Les rassemblements ont eu lieu au lendemain de la signature d'un accord sur le partage du pouvoir entre le Conseil militaire qui a succédé à M. Béchir et les chefs de la contestation, premier pas vers un gouvernement civil, la principale revendication des manifestants.
Les pourparlers doivent reprendre vendredi pour finaliser des points sur lesquels les deux camps restent en désaccord.
Venus de plusieurs quartiers de Khartoum et brandissant des drapeaux du Soudan, hommes, femmes et enfants se sont dirigés vers l'un des plus grands parcs de la capitale soudanaise, en scandant "Régime civil, régime civil !" et "Liberté, paix, justice !", selon des témoins.
La police anti-émeute a tiré des gaz lacrymogènes pour disperser un rassemblement devant une gare routière du centre de Khartoum, ont ajouté d'autres témoins.
"Les manifestants dispersés tentent de se mobiliser à nouveau et poursuivent le rassemblement. C'est comme s'ils jouaient au chat et à la souris", a déclaré un témoin à l'AFP.
De nombreux manifestants arrivés près du parc "Green Yard" étaient en larmes et criaient des slogans à la mémoire des manifestants tués.
"Nous sommes ici pour maintenir nos demandes puisque le Conseil militaire n'y répond pas", a affirmé Shaïma Ahmed, une manifestante. "Nous n'abandonnerons pas".
C'est l'Association des professionnels soudanais (SPA), l'un des principaux mouvements de la contestation, qui a appelé au rassemblement en "hommage aux honorables martyrs de la révolution de décembre".
- Accentuer la pression -
Le mouvement de contestation a été déclenché le 19 décembre par le triplement du prix du pain dans un pays pauvre à l'économie exsangue. Les manifestations se sont rapidement transformées en contestation contre le pouvoir du général Béchir, qui a dirigé le pays d'une main de fer pendant près de trois décennies avant sa destitution et arrestation par l'armée le 11 avril.
Epicentre de la contestation, un sit-in de milliers de manifestants installés depuis le 6 avril devant le QG de l'armée à Khartoum pour réclamer un pouvoir civil, a été brutalement dispersé le 3 juin.
Depuis cette date, la répression a fait environ 140 morts, dont une centaine dans la seule dispersion du sit-in, selon un comité de médecins proche de la contestation. Les autorités parlent de 71 morts.
Des dizaines d'autres personnes avaient été auparavant tuées dans la répression des manifestations depuis décembre.
Selon l'accord signé mercredi après de difficiles négociations, un Conseil souverain composé de cinq militaires et six civils sera chargé de mener la transition pendant un peu plus de trois ans.
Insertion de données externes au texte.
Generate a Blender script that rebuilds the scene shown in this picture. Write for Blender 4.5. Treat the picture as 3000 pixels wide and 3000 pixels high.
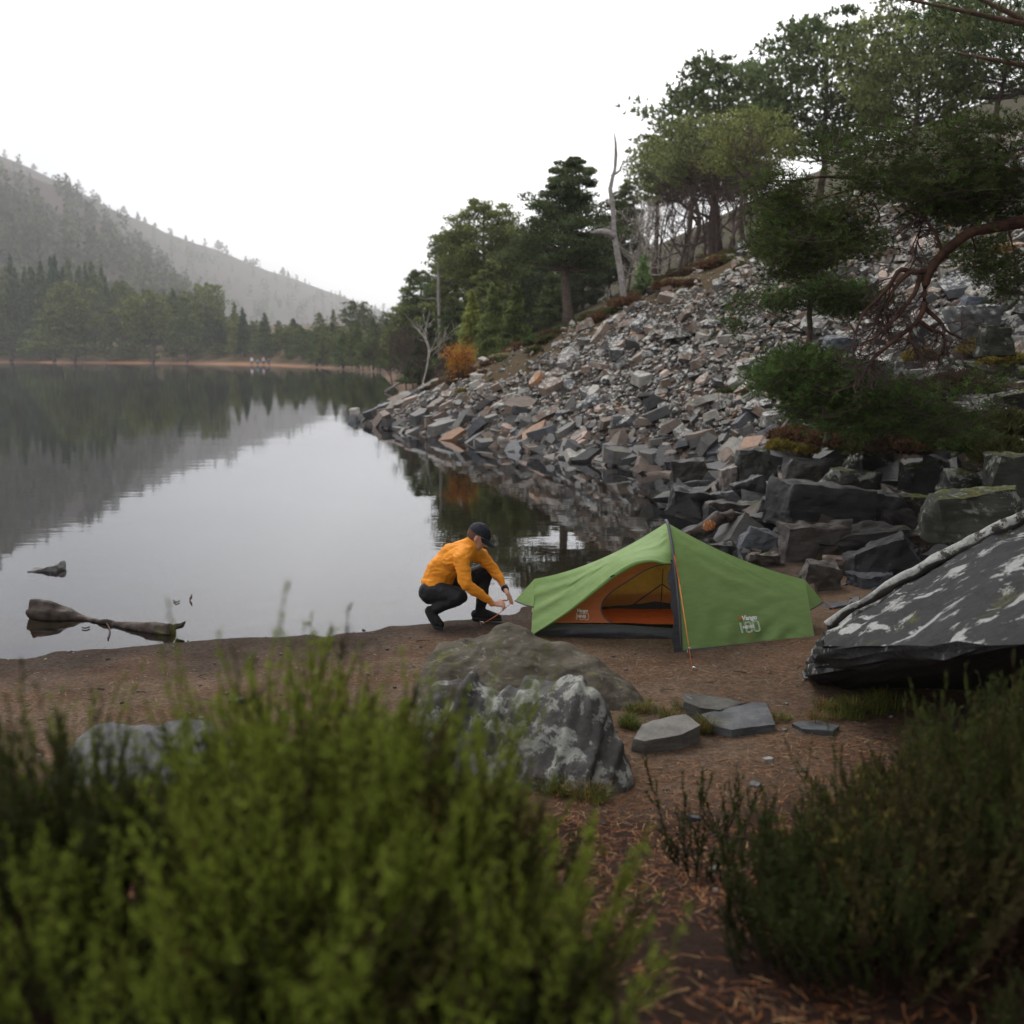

Les militaires présideront cette instance pendant les premiers 21 mois, les civils prendront la relève pour les 18 mois restants.
Pour Ammar Zubeir, un manifestant à Khartoum, les manifestations ont pour but d'accentuer la "pression avant la rencontre" de vendredi.
Parmi les questions en suspens figurent "l'immunité absolue" réclamée par les généraux au pouvoir en lien avec la répression des rassemblements, une demande inacceptable pour les représentants de la contestation.
- "Trop de concessions" -
Restent aussi la question de la création d'un Parlement de transition et celle du retrait des milices encore présentes à Khartoum et dans d'autres villes.
L'Alliance pour la liberté et le changement (ALC), fer de lance de la contestation, "a déjà fait trop de concessions", selon Safaa Moudawi, une manifestante. "Nous leur demandons de ne pas faire plus".
Dans un communiqué commun, les Etats-Unis, le Royaume-Uni et la Norvège ont appelé les parties à "conclure rapidement l'accord constitutionnel" et à "former un gouvernement de transition dirigé par des civils, ce que le peuple soudanais réclame pacifiquement et avec courage depuis décembre 2018".
Le futur gouvernement civil "s'emploiera à réaliser les aspirations du peuple soudanais pour la paix, la justice et le développement", ont-ils estimé.